PROBLEM DETAILS. Using the listing below, set down each line from the line containing "pl=bpy.data.objects.new('plate',me);link(pl);pl.parent=cover" through the line containing "cover.location=(c0.x,c0.y,.004);cover.rotation_euler=(0,0,ang)", both ends included, exactly and with nothing added.

-- begin --

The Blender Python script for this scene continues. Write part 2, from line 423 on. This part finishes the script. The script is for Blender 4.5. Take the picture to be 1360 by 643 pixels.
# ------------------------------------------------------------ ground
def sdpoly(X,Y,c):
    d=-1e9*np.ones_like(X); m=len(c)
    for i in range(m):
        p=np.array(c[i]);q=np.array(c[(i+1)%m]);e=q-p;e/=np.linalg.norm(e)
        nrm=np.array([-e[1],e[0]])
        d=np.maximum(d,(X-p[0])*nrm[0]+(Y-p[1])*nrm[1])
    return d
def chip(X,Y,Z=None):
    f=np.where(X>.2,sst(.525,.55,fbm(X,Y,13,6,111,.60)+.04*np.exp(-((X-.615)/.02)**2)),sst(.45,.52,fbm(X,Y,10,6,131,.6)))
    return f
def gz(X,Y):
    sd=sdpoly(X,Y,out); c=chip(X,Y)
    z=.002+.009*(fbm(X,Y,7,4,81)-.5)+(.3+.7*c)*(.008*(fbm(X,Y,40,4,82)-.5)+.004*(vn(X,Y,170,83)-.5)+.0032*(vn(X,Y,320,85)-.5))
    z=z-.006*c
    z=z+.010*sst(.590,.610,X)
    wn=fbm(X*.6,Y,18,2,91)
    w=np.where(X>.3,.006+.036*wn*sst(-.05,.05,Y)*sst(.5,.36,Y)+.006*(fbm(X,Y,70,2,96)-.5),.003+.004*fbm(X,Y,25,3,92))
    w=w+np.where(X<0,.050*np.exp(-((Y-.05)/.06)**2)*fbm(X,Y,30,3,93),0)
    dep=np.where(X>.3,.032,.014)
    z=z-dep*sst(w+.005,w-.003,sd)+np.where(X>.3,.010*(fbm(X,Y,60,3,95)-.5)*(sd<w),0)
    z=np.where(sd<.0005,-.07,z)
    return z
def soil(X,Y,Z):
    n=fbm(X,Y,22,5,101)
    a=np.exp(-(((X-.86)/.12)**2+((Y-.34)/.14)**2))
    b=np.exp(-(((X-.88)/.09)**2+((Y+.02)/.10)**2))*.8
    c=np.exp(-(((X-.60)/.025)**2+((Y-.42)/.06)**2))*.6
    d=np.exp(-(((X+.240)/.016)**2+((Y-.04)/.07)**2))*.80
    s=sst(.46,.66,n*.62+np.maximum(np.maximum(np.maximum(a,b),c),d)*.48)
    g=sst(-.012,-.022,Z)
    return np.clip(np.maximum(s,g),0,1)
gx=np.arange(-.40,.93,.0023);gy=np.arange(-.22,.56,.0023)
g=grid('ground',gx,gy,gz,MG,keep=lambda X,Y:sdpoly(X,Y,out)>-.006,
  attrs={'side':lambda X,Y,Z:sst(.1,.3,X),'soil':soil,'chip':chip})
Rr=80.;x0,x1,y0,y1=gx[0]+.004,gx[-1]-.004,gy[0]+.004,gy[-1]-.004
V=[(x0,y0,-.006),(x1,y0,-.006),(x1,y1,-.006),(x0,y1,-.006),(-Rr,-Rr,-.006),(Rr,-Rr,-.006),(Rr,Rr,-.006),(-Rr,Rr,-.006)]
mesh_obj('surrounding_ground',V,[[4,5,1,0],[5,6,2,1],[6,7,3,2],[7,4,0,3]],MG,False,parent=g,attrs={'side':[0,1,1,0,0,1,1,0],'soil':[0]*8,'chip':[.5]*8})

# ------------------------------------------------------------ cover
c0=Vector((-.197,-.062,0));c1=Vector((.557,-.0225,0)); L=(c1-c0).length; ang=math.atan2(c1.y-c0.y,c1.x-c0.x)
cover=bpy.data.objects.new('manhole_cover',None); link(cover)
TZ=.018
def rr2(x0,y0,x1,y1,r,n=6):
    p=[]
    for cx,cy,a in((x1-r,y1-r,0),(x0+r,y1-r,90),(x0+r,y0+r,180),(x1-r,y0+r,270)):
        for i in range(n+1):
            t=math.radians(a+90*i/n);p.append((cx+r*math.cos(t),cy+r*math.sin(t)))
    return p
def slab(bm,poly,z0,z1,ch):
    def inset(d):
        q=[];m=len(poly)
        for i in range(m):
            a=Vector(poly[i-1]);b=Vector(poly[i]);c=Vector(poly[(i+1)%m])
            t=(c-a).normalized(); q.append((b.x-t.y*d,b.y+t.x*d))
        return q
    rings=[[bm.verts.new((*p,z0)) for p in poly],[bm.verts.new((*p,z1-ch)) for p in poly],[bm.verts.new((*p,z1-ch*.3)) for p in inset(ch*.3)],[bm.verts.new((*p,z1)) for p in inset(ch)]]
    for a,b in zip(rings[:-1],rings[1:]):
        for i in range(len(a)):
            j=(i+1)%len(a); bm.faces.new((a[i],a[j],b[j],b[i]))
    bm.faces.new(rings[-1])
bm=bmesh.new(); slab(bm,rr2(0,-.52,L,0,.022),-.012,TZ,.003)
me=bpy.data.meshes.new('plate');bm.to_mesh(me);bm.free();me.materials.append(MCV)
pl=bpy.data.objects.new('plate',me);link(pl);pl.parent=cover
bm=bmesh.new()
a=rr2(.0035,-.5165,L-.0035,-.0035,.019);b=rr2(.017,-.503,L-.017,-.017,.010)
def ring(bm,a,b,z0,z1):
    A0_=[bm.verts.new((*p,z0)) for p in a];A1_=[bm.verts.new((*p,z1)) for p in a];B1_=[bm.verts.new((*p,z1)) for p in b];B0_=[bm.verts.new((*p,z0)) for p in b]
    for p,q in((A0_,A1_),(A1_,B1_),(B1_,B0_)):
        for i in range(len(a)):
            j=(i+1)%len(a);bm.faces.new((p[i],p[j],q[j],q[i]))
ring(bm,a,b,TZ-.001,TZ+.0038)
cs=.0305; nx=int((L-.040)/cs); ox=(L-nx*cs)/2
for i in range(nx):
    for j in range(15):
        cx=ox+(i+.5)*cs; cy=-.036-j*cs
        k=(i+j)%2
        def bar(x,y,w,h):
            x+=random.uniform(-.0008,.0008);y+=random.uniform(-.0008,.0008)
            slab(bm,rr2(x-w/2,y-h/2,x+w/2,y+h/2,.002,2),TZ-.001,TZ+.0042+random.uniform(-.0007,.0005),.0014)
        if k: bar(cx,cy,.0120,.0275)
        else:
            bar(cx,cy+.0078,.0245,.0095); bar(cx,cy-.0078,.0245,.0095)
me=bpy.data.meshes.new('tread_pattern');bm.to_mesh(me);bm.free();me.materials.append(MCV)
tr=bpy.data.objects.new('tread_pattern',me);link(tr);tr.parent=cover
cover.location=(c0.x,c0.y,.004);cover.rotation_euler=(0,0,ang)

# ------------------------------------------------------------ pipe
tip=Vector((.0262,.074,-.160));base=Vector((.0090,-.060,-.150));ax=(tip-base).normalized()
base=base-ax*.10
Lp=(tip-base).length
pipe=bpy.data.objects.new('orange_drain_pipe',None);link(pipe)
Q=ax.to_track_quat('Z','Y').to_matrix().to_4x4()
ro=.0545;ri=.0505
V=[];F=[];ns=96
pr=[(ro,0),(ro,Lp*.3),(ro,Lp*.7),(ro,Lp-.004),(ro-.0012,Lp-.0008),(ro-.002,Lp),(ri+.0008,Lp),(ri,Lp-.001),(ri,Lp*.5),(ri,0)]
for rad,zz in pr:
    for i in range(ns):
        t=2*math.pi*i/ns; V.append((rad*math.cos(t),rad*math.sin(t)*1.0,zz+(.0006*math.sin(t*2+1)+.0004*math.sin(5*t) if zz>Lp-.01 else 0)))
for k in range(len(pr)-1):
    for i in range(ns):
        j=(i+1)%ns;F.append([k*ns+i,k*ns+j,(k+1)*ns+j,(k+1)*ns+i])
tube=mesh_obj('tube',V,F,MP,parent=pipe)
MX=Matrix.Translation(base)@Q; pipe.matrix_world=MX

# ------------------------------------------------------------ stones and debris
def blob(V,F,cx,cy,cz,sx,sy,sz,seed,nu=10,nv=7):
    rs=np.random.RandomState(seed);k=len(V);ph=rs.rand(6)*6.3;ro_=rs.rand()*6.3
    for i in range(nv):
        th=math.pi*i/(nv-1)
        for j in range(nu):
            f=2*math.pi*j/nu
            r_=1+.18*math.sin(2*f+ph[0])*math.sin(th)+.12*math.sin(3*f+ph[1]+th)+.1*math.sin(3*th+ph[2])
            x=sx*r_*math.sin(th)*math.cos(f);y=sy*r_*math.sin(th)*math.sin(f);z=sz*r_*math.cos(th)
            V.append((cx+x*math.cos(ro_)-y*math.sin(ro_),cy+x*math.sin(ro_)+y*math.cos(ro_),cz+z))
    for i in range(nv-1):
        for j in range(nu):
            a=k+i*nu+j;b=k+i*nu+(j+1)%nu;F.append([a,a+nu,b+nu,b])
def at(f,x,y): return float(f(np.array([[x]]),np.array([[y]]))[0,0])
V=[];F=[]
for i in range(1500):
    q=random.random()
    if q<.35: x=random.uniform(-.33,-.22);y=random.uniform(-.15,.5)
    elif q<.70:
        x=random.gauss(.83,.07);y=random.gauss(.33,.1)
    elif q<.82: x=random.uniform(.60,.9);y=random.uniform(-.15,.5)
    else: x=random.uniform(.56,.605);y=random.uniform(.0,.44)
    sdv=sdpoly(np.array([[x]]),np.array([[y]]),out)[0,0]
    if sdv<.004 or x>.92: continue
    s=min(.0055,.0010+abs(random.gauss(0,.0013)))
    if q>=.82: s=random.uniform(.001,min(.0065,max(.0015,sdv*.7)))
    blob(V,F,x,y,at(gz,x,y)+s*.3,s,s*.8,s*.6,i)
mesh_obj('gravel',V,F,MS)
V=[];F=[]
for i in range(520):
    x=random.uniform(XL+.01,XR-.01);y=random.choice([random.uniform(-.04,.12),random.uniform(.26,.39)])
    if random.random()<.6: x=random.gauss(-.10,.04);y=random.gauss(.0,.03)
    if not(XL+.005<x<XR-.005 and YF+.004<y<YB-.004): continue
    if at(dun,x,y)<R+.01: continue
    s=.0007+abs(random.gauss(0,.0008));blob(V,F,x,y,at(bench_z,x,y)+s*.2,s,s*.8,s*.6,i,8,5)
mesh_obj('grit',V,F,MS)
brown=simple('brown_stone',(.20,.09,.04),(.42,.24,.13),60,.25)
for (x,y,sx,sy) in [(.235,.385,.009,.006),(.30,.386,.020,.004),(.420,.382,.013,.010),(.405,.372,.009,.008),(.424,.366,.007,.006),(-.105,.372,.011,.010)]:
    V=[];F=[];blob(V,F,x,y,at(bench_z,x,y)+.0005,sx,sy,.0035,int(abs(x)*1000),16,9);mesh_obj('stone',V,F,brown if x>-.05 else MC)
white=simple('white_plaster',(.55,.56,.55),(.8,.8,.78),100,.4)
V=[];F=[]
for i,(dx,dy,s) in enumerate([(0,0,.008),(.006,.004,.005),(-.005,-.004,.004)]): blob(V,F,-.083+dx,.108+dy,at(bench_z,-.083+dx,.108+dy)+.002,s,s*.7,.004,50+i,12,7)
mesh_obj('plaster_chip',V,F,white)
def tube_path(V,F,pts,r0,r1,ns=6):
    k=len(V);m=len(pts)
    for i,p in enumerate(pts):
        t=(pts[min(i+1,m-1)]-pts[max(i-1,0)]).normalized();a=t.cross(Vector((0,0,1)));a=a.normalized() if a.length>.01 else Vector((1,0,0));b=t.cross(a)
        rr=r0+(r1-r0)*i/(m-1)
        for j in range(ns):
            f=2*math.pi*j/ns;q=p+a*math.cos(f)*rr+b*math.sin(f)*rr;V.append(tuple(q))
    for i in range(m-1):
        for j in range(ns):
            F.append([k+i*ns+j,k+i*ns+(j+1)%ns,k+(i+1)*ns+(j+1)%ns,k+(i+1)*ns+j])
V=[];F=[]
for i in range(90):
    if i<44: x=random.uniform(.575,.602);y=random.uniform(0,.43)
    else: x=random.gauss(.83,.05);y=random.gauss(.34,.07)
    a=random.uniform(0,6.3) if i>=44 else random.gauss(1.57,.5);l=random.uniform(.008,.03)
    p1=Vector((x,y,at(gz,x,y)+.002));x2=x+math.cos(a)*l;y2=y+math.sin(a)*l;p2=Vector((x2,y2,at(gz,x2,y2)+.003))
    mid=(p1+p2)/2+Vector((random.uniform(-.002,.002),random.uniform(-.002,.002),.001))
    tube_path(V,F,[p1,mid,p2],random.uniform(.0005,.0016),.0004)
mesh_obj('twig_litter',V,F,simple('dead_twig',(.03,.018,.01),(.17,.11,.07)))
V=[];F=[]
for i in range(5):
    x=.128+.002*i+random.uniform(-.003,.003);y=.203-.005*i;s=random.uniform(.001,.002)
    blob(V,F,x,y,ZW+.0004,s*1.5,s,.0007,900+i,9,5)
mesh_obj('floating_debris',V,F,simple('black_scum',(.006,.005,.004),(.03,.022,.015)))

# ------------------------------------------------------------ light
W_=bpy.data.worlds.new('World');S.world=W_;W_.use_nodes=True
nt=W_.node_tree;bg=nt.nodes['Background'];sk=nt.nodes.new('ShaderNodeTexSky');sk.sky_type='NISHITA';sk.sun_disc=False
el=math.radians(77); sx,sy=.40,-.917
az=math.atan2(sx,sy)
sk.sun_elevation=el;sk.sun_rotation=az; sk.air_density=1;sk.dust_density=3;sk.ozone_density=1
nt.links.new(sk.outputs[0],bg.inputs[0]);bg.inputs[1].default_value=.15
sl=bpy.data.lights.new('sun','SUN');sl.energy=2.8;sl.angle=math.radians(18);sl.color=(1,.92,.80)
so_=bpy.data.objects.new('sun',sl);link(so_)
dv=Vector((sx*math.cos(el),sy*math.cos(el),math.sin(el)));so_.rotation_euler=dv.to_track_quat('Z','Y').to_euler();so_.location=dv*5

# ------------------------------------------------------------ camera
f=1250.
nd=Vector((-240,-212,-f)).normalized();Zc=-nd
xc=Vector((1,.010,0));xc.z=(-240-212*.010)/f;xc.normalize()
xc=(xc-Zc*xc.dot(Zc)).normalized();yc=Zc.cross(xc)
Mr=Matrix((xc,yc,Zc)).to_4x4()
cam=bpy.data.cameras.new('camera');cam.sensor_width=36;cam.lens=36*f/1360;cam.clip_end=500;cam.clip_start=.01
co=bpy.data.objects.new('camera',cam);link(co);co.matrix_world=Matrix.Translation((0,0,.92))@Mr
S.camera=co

-- end --

SOLUTION FOR THIS PROBLEM.
pl=bpy.data.objects.new('plate',me);link(pl);pl.parent=cover
bm=bmesh.new()
a=rr2(.0035,-.5165,L-.0035,-.0035,.019);b=rr2(.017,-.503,L-.017,-.017,.010)
def ring(bm,a,b,z0,z1):
    A0_=[bm.verts.new((*p,z0)) for p in a];A1_=[bm.verts.new((*p,z1)) for p in a];B1_=[bm.verts.new((*p,z1)) for p in b];B0_=[bm.verts.new((*p,z0)) for p in b]
    for p,q in((A0_,A1_),(A1_,B1_),(B1_,B0_)):
        for i in range(len(a)):
            j=(i+1)%len(a);bm.faces.new((p[i],p[j],q[j],q[i]))
ring(bm,a,b,TZ-.001,TZ+.0038)
cs=.0305; nx=int((L-.040)/cs); ox=(L-nx*cs)/2
for i in range(nx):
    for j in range(15):
        cx=ox+(i+.5)*cs; cy=-.036-j*cs
        k=(i+j)%2
        def bar(x,y,w,h):
            x+=random.uniform(-.0008,.0008);y+=random.uniform(-.0008,.0008)
            slab(bm,rr2(x-w/2,y-h/2,x+w/2,y+h/2,.002,2),TZ-.001,TZ+.0042+random.uniform(-.0007,.0005),.0014)
        if k: bar(cx,cy,.0120,.0275)
        else:
            bar(cx,cy+.0078,.0245,.0095); bar(cx,cy-.0078,.0245,.0095)
me=bpy.data.meshes.new('tread_pattern');bm.to_mesh(me);bm.free();me.materials.append(MCV)
tr=bpy.data.objects.new('tread_pattern',me);link(tr);tr.parent=cover
cover.location=(c0.x,c0.y,.004);cover.rotation_euler=(0,0,ang)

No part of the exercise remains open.